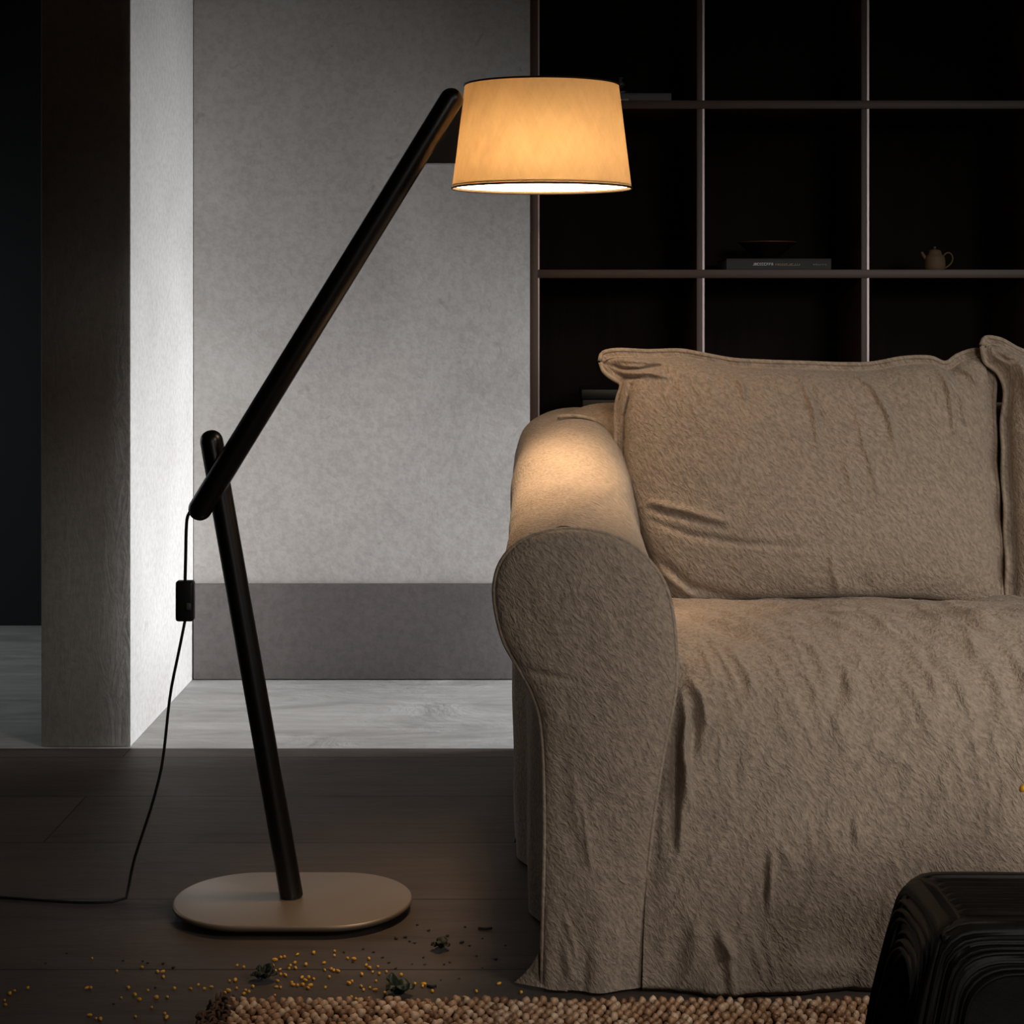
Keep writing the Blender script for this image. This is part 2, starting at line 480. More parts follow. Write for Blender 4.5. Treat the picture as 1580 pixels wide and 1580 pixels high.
lathe('bowl_body', [(.002, 0), (.022, .0), (.023, .004), (.030, .008), (.052, .026), (.0675, .040), (.0695, .0415), (.0665, .0405), (.050, .029), (.028, .012), (.002, .009)], c0, M['ceramic_dark'], bw)
lathe('rim', [(.0665, .0405), (.0675, .0425), (.0695, .0425), (.0705, .041), (.069, .0400)], c0, flat('copper_rim', (.10, .05, .035), .35), bw)
z2 = bz_(155)
book('slate grey book lying flat on the shelf just right of the lampshade', (925 - VX) * k_, (1036 - VX) * k_, y0, .18, z2, .0205, M['book_grey'],
     [('spine_mark', (957 - VX) * k_, (969 - VX) * k_, z2 + .0055, .0035, M['ink_white'])])
kn = empty('lidded_jar', ((960 - VX) * k_, y0 + .08, z2 + .0205), 'small dark lidded jar with a knob on the slate grey book', 'jar')
c0 = tuple(kn.location)
lathe('jar_body', [(.001, 0), (.020, 0), (.026, .006), (.027, .014), (.020, .020), (.001, .021)], c0, M['ceramic_dark'], kn)
lathe('knob', [(.004, .020), (.005, .024), (.0105, .028), (.0115, .032), (.008, .037), (.004, .039), (.004, .044), (.008, .046), (.006, .0475), (.001, .048)], c0, flat('grey_knob', (.09, .08, .08), .3), kn)
# teapot
kt = y0 / F
tp = empty('teapot', ((1447 - VX) * kt, y0 + .03, z1), 'small tan clay teapot on the middle shelf', 'teapot')
c0 = tuple(tp.location); s = kt
prof = [(.3, 0), (14.5, 0), (16, 1.5), (16.6, 6), (16.3, 14), (15.2, 20), (13.2, 23), (11.0, 24.5), (10.3, 28), (9.6, 30), (.3, 30.5)]
V, Fc = lathe_data([(r * s, z * s) for r, z in prof], c0, 40)
body = mesh('pot_body', V, Fc, M['clay'], tp)
lathe('lid', [(.1 * s, 33.4 * s), (2 * s, 33.2 * s), (7.5 * s, 31.5 * s), (9.4 * s, 30.4 * s), (9.4 * s, 30 * s)], c0, M['clay'], tp, 32)
lathe('lid_knob', [(1.2 * s, 33 * s), (1.2 * s, 34 * s), (2.4 * s, 35.2 * s), (2.2 * s, 36.6 * s), (.2 * s, 37.4 * s)], c0, M['clay'], tp, 20)
hp = catmull([(13.5, 0, 22), (17, 0, 26), (22, 0, 27.5), (26.5, 0, 24), (28, 0, 18), (25.5, 0, 11), (20, 0, 6), (15.5, 0, 3)], 30)
tube('handle', [Vector(c0) + Vector(p) * s for p in hp], 1.25 * s, M['clay'], tp, 10)
sp = catmull([(-12, 0, 16), (-16, 0, 21), (-19, 0, 26), (-20.5, 0, 28.5)], 12)
tube('spout', [Vector(c0) + Vector(p) * s for p in sp], lambda i: (3.4 - i * .12) * s, M['clay'], tp, 14)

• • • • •

**What you have to do:** Restate the full listing verbatim and drop every picture.

**Final result:**
Keep writing the Blender script for this image. This is part 2, starting at line 480. More parts follow. Write for Blender 4.5. Treat the picture as 1580 pixels wide and 1580 pixels high.
lathe('bowl_body', [(.002, 0), (.022, .0), (.023, .004), (.030, .008), (.052, .026), (.0675, .040), (.0695, .0415), (.0665, .0405), (.050, .029), (.028, .012), (.002, .009)], c0, M['ceramic_dark'], bw)
lathe('rim', [(.0665, .0405), (.0675, .0425), (.0695, .0425), (.0705, .041), (.069, .0400)], c0, flat('copper_rim', (.10, .05, .035), .35), bw)
z2 = bz_(155)
book('slate grey book lying flat on the shelf just right of the lampshade', (925 - VX) * k_, (1036 - VX) * k_, y0, .18, z2, .0205, M['book_grey'],
     [('spine_mark', (957 - VX) * k_, (969 - VX) * k_, z2 + .0055, .0035, M['ink_white'])])
kn = empty('lidded_jar', ((960 - VX) * k_, y0 + .08, z2 + .0205), 'small dark lidded jar with a knob on the slate grey book', 'jar')
c0 = tuple(kn.location)
lathe('jar_body', [(.001, 0), (.020, 0), (.026, .006), (.027, .014), (.020, .020), (.001, .021)], c0, M['ceramic_dark'], kn)
lathe('knob', [(.004, .020), (.005, .024), (.0105, .028), (.0115, .032), (.008, .037), (.004, .039), (.004, .044), (.008, .046), (.006, .0475), (.001, .048)], c0, flat('grey_knob', (.09, .08, .08), .3), kn)
# teapot
kt = y0 / F
tp = empty('teapot', ((1447 - VX) * kt, y0 + .03, z1), 'small tan clay teapot on the middle shelf', 'teapot')
c0 = tuple(tp.location); s = kt
prof = [(.3, 0), (14.5, 0), (16, 1.5), (16.6, 6), (16.3, 14), (15.2, 20), (13.2, 23), (11.0, 24.5), (10.3, 28), (9.6, 30), (.3, 30.5)]
V, Fc = lathe_data([(r * s, z * s) for r, z in prof], c0, 40)
body = mesh('pot_body', V, Fc, M['clay'], tp)
lathe('lid', [(.1 * s, 33.4 * s), (2 * s, 33.2 * s), (7.5 * s, 31.5 * s), (9.4 * s, 30.4 * s), (9.4 * s, 30 * s)], c0, M['clay'], tp, 32)
lathe('lid_knob', [(1.2 * s, 33 * s), (1.2 * s, 34 * s), (2.4 * s, 35.2 * s), (2.2 * s, 36.6 * s), (.2 * s, 37.4 * s)], c0, M['clay'], tp, 20)
hp = catmull([(13.5, 0, 22), (17, 0, 26), (22, 0, 27.5), (26.5, 0, 24), (28, 0, 18), (25.5, 0, 11), (20, 0, 6), (15.5, 0, 3)], 30)
tube('handle', [Vector(c0) + Vector(p) * s for p in hp], 1.25 * s, M['clay'], tp, 10)
sp = catmull([(-12, 0, 16), (-16, 0, 21), (-19, 0, 26), (-20.5, 0, 28.5)], 12)
tube('spout', [Vector(c0) + Vector(p) * s for p in sp], lambda i: (3.4 - i * .12) * s, M['clay'], tp, 14)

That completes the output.